GIVEN DATA:

============

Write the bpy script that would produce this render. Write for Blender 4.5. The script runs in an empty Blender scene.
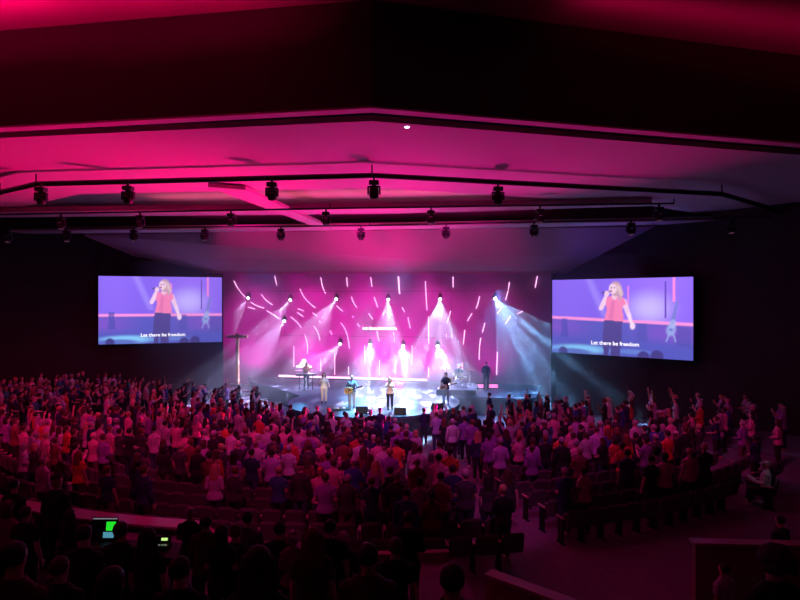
import bpy, bmesh, math, random
import numpy as np
from mathutils import Vector, Matrix

random.seed(7)
rnd = random.Random(11)
scene = bpy.context.scene
COL = scene.collection
PI = math.pi
CAM_Z = 6.9
CX, CY = -1.5, 34.5            # centre of the round thrust stage; every seat row is an arc about it
STAGE_Z = 1.1
UX, UY = 0.978, -0.208         # the stage's own left-to-right direction
VX, VY = 0.208, 0.978          # and its upstage direction


def P(px, py, d):
    """a point seen at a place of the 800x600 frame, d metres in front of the camera"""
    return Vector(((px - 400) / 600 * d, d, CAM_Z - (py - 300) / 600 * d))


def PZ(px, py, z):
    """the same, on the horizontal plane at height z"""
    d = 600 * (CAM_Z - z) / (py - 300)
    return Vector(((px - 400) / 600 * d, d, z))


def room(x, y, z=0.0):
    return Vector((-8.9 + UX * x + VX * y, 1.89 + UY * x + VY * y, z))


def polar(r, deg, z=0.0):
    a = math.radians(deg)
    return Vector((CX + r * math.sin(a), CY - r * math.cos(a), z))


# ------------------------------------------------------------------ materials
def mat(name, col, rough=0.6, metal=0.0, noise=0.0, nscale=8.0, bump=0.0):
    m = bpy.data.materials.new(name)
    m.use_nodes = True
    nt = m.node_tree
    b = nt.nodes['Principled BSDF']
    b.inputs['Roughness'].default_value = rough
    b.inputs['Metallic'].default_value = metal
    b.inputs['Base Color'].default_value = (*col, 1)
    if noise or bump:
        tc = nt.nodes.new('ShaderNodeTexCoord')
        n = nt.nodes.new('ShaderNodeTexNoise')
        n.inputs['Scale'].default_value = nscale
        n.inputs['Detail'].default_value = 4
        nt.links.new(tc.outputs['Object'], n.inputs['Vector'])
        if noise:
            mx = nt.nodes.new('ShaderNodeMix')
            mx.data_type = 'RGBA'
            mx.inputs[6].default_value = (*[c * (1 - noise) for c in col], 1)
            mx.inputs[7].default_value = (*[min(1, c * (1 + noise)) for c in col], 1)
            nt.links.new(n.outputs['Fac'], mx.inputs[0])
            nt.links.new(mx.outputs[2], b.inputs['Base Color'])
        if bump:
            bp = nt.nodes.new('ShaderNodeBump')
            bp.inputs['Strength'].default_value = bump
            bp.inputs['Distance'].default_value = 0.02
            nt.links.new(n.outputs['Fac'], bp.inputs['Height'])
            nt.links.new(bp.outputs['Normal'], b.inputs['Normal'])
    return m


def mat_object_colour(name, rough, noise=0.12, nscale=30.0):
    """takes the colour from each object's own colour, with a fine weave"""
    m = bpy.data.materials.new(name)
    m.use_nodes = True
    nt = m.node_tree
    b = nt.nodes['Principled BSDF']
    b.inputs['Roughness'].default_value = rough
    oi = nt.nodes.new('ShaderNodeObjectInfo')
    tc = nt.nodes.new('ShaderNodeTexCoord')
    n = nt.nodes.new('ShaderNodeTexNoise')
    n.inputs['Scale'].default_value = nscale
    nt.links.new(tc.outputs['Object'], n.inputs['Vector'])
    mr = nt.nodes.new('ShaderNodeMapRange')
    mr.inputs[3].default_value = 1 - noise
    mr.inputs[4].default_value = 1 + noise
    nt.links.new(n.outputs['Fac'], mr.inputs[0])
    vm = nt.nodes.new('ShaderNodeVectorMath')
    vm.operation = 'SCALE'
    nt.links.new(oi.outputs['Color'], vm.inputs[0])
    nt.links.new(mr.outputs[0], vm.inputs['Scale'])
    nt.links.new(vm.outputs[0], b.inputs['Base Color'])
    return m


def mat_emit(name, col, strength):
    m = bpy.data.materials.new(name)
    m.use_nodes = True
    nt = m.node_tree
    nt.nodes.remove(nt.nodes['Principled BSDF'])
    e = nt.nodes.new('ShaderNodeEmission')
    e.inputs['Color'].default_value = (*col, 1)
    e.inputs['Strength'].default_value = strength
    nt.links.new(e.outputs[0], nt.nodes['Material Output'].inputs['Surface'])
    return m


def mat_attr(name, attr, emit=None, rough=0.7):
    m = bpy.data.materials.new(name)
    m.use_nodes = True
    nt = m.node_tree
    a = nt.nodes.new('ShaderNodeAttribute')
    a.attribute_name = attr
    if emit is None:
        b = nt.nodes['Principled BSDF']
        b.inputs['Roughness'].default_value = rough
        nt.links.new(a.outputs['Color'], b.inputs['Base Color'])
    else:
        nt.nodes.remove(nt.nodes['Principled BSDF'])
        e = nt.nodes.new('ShaderNodeEmission')
        e.inputs['Strength'].default_value = emit
        nt.links.new(a.outputs['Color'], e.inputs['Color'])
        nt.links.new(e.outputs[0], nt.nodes['Material Output'].inputs['Surface'])
    return m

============

TASK DETAILS: Pictures are excluded: retype only the lines from the beginning of the listing above through the line with "return Vector((CX +", both included.

SOLVED PROBLEM:
Write the bpy script that would produce this render. Write for Blender 4.5. The script runs in an empty Blender scene.
import bpy, bmesh, math, random
import numpy as np
from mathutils import Vector, Matrix

random.seed(7)
rnd = random.Random(11)
scene = bpy.context.scene
COL = scene.collection
PI = math.pi
CAM_Z = 6.9
CX, CY = -1.5, 34.5            # centre of the round thrust stage; every seat row is an arc about it
STAGE_Z = 1.1
UX, UY = 0.978, -0.208         # the stage's own left-to-right direction
VX, VY = 0.208, 0.978          # and its upstage direction


def P(px, py, d):
    """a point seen at a place of the 800x600 frame, d metres in front of the camera"""
    return Vector(((px - 400) / 600 * d, d, CAM_Z - (py - 300) / 600 * d))


def PZ(px, py, z):
    """the same, on the horizontal plane at height z"""
    d = 600 * (CAM_Z - z) / (py - 300)
    return Vector(((px - 400) / 600 * d, d, z))


def room(x, y, z=0.0):
    return Vector((-8.9 + UX * x + VX * y, 1.89 + UY * x + VY * y, z))


def polar(r, deg, z=0.0):
    a = math.radians(deg)
    return Vector((CX + r * math.sin(a), CY - r * math.cos(a), z))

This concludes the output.